[Entries with scene source code]
· · · · · · ·

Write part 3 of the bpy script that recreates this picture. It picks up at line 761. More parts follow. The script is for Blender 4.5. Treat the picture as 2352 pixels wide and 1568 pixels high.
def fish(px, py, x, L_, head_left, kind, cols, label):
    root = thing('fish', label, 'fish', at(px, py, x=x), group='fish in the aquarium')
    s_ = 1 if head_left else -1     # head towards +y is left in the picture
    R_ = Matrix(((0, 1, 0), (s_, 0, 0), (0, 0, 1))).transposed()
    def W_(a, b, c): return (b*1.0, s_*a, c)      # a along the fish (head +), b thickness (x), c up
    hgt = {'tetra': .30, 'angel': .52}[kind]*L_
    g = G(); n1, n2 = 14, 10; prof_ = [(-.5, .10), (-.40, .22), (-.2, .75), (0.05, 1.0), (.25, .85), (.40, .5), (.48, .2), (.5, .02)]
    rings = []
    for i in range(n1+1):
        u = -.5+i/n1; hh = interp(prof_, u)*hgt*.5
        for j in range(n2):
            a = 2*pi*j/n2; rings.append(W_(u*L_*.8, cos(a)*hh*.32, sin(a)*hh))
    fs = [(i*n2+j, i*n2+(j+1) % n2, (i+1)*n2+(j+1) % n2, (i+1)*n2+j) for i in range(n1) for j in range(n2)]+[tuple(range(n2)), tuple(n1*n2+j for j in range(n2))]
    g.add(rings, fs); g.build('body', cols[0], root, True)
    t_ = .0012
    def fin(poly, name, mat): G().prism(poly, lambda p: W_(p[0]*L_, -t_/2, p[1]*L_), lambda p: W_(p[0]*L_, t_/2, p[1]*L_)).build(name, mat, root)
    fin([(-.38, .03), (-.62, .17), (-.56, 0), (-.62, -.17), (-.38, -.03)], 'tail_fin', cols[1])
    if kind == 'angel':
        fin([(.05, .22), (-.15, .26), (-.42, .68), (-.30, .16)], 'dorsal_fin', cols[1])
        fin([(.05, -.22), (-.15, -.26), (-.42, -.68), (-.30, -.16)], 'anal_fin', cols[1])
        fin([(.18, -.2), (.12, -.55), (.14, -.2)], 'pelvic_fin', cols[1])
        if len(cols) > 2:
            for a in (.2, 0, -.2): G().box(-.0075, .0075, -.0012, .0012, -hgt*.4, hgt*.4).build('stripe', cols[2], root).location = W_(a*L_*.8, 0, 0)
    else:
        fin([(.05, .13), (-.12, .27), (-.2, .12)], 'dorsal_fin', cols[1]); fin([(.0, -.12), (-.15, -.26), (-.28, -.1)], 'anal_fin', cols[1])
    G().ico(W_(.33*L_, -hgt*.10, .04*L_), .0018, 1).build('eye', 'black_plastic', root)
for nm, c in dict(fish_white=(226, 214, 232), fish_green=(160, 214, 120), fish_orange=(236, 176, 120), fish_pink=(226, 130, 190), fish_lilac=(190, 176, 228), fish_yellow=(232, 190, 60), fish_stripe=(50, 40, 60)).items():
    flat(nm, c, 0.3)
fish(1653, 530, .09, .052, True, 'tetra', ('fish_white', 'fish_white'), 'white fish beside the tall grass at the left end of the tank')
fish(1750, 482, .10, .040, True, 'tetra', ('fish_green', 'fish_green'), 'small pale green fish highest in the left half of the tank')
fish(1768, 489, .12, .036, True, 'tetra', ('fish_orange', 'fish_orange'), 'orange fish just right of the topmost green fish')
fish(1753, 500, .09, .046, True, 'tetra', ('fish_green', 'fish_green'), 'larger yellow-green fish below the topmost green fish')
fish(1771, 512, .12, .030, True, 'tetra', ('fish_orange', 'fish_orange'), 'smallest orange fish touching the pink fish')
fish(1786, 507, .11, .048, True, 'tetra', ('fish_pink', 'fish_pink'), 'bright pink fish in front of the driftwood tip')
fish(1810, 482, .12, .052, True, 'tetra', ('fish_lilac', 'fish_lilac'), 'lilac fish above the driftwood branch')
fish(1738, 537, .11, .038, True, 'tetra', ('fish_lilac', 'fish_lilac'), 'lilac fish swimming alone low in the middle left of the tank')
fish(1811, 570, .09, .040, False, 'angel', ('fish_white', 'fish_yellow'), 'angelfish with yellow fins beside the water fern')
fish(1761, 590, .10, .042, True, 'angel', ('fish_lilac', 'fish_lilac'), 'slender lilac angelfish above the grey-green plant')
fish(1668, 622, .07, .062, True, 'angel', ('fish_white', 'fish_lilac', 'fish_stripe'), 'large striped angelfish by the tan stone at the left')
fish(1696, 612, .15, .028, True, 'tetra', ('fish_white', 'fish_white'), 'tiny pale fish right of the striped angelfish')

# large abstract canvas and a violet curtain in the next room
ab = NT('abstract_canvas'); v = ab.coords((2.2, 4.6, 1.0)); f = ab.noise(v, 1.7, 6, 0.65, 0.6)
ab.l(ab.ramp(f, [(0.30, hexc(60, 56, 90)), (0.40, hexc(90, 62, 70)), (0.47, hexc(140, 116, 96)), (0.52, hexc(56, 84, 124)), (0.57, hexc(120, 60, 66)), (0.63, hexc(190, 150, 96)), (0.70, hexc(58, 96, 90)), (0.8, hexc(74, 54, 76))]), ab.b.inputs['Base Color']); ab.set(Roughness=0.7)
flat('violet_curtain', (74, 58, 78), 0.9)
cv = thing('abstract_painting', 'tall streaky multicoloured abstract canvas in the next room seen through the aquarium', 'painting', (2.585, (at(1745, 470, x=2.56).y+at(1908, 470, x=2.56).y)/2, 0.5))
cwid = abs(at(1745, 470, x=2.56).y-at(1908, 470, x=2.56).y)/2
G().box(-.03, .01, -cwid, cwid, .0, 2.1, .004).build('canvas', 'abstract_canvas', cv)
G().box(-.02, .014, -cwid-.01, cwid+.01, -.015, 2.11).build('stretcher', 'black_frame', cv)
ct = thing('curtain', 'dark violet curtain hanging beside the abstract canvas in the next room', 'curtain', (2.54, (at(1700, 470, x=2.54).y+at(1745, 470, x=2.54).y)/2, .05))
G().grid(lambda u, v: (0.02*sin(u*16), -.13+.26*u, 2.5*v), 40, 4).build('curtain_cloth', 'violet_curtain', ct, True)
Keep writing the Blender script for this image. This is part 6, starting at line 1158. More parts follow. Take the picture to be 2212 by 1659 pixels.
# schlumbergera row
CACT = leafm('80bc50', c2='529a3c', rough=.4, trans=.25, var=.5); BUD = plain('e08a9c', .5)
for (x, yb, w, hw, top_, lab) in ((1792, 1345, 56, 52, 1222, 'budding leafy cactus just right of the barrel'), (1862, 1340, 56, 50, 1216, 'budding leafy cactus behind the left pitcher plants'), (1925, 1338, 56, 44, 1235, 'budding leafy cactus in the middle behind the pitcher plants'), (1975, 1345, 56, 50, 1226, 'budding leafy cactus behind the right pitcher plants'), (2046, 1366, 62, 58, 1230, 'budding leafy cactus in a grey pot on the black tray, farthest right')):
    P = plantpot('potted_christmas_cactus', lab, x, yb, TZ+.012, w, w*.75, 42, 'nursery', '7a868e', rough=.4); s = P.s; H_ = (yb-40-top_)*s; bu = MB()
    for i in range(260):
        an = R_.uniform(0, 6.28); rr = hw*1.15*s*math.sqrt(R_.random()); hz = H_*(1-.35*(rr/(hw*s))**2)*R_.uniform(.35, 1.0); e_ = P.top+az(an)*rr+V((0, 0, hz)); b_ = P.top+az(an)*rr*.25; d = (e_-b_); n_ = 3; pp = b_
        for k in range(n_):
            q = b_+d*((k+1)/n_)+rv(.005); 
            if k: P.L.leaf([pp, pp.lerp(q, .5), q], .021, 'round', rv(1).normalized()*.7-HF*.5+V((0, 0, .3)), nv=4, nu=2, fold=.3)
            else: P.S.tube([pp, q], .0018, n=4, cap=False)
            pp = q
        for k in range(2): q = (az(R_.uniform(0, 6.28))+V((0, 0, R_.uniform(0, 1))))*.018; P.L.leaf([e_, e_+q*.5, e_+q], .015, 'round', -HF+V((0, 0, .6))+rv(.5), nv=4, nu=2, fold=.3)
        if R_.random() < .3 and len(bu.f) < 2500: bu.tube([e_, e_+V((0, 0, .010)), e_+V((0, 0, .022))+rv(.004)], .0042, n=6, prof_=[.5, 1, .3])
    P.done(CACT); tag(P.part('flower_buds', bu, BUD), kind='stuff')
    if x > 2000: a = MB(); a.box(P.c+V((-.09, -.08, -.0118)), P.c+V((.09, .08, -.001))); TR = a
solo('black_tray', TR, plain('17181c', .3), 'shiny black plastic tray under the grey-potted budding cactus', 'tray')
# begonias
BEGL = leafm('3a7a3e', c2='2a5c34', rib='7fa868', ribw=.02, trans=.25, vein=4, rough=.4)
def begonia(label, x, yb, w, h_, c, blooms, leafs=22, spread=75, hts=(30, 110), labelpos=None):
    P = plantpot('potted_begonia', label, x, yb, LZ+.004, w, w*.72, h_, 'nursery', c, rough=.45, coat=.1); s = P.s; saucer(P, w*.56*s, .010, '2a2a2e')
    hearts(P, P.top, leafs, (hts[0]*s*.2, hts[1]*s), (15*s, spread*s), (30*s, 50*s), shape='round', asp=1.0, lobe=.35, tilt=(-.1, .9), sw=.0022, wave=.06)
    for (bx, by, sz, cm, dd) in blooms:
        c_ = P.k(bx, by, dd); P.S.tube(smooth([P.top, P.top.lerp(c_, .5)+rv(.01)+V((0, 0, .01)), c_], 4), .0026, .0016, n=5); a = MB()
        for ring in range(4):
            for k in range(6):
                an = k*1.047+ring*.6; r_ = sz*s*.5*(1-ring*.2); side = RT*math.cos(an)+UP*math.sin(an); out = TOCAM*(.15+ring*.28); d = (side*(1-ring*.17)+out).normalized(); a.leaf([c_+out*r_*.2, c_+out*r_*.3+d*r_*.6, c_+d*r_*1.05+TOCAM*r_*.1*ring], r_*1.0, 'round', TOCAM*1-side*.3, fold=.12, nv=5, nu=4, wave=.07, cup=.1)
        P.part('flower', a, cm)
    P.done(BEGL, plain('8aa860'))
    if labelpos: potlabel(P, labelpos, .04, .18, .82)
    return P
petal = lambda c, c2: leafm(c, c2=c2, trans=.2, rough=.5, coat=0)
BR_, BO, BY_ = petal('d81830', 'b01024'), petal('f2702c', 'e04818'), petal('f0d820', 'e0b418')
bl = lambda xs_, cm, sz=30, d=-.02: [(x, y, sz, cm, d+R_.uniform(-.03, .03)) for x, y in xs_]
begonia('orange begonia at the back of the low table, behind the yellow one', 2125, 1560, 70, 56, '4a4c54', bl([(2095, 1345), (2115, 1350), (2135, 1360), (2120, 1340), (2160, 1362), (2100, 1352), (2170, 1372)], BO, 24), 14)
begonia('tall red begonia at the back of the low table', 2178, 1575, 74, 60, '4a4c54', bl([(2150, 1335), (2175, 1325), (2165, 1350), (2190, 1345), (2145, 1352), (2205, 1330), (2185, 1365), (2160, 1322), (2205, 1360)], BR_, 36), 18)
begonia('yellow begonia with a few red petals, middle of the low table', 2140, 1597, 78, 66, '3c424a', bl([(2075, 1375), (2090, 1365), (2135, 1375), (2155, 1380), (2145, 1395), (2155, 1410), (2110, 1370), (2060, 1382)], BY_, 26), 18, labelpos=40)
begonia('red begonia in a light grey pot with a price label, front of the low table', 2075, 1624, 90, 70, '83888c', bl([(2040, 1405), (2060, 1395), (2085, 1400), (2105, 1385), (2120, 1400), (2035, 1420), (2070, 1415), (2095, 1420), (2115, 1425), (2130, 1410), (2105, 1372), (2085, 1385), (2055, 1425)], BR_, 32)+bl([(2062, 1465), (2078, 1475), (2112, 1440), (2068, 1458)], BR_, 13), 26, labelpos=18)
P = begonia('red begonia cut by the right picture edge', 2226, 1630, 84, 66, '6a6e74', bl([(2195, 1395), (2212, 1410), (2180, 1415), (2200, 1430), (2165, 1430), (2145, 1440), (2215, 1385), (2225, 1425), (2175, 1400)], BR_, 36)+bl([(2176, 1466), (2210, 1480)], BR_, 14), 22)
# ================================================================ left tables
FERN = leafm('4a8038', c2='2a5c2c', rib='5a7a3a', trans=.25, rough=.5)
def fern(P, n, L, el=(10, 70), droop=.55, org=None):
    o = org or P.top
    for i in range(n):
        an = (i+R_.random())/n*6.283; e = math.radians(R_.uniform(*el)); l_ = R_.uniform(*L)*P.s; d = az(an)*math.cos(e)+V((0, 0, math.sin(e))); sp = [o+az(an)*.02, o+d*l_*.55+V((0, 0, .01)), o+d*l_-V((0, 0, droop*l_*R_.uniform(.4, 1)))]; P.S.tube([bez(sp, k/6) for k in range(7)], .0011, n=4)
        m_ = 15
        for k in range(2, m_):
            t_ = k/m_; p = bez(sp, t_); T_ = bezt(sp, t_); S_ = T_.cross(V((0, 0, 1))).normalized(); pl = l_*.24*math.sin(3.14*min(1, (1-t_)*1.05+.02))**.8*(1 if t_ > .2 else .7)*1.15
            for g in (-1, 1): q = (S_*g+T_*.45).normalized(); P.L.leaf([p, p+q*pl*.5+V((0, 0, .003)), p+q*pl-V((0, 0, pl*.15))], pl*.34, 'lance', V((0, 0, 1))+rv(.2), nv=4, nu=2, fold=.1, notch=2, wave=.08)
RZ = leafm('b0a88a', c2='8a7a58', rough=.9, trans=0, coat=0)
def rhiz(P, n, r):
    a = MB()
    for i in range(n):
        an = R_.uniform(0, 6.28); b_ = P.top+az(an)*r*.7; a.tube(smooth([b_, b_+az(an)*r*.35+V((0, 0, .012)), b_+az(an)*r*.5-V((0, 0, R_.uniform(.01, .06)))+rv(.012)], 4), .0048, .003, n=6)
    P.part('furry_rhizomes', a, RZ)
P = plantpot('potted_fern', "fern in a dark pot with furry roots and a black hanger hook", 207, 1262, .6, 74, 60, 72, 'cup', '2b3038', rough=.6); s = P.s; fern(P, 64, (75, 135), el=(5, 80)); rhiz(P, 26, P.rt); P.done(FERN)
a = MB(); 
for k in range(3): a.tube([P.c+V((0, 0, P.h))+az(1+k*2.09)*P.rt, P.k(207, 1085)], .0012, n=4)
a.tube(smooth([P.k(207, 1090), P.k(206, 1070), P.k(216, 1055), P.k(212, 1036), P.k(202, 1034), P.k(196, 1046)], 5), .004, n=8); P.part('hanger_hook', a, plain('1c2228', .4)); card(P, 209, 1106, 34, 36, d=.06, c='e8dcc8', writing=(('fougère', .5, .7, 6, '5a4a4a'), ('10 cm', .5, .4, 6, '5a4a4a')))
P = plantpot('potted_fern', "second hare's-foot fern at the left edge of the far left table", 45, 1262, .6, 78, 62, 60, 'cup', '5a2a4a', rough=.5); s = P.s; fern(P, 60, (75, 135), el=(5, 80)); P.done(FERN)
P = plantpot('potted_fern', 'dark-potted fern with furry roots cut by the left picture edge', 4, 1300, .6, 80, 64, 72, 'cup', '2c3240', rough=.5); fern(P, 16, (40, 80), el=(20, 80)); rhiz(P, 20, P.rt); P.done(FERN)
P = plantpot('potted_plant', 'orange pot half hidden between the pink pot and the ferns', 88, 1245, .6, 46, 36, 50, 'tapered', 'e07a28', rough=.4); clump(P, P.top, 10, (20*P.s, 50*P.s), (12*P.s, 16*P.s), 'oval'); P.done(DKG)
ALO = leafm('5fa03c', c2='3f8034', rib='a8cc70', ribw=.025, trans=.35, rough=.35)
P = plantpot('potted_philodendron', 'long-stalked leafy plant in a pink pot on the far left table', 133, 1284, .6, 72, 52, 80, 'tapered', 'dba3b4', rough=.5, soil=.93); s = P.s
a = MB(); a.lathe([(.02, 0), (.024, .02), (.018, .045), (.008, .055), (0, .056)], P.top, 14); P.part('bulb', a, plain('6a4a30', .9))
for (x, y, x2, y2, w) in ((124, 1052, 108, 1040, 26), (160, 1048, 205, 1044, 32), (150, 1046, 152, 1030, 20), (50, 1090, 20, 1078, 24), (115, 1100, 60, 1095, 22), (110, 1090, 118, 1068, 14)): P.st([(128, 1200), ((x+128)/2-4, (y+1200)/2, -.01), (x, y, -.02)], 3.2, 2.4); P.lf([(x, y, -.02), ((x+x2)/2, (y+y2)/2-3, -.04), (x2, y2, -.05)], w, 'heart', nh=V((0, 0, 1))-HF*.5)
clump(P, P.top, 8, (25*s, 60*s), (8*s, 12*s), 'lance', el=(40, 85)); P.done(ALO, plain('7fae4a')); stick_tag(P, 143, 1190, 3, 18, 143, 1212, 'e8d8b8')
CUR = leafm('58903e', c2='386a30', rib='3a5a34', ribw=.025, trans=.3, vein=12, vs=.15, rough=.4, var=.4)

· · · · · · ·

WHAT YOU SHOULD DO -> Find and count the lines of the data that include the string "follow", and report that figure by itself.

TASK ANSWER -> 2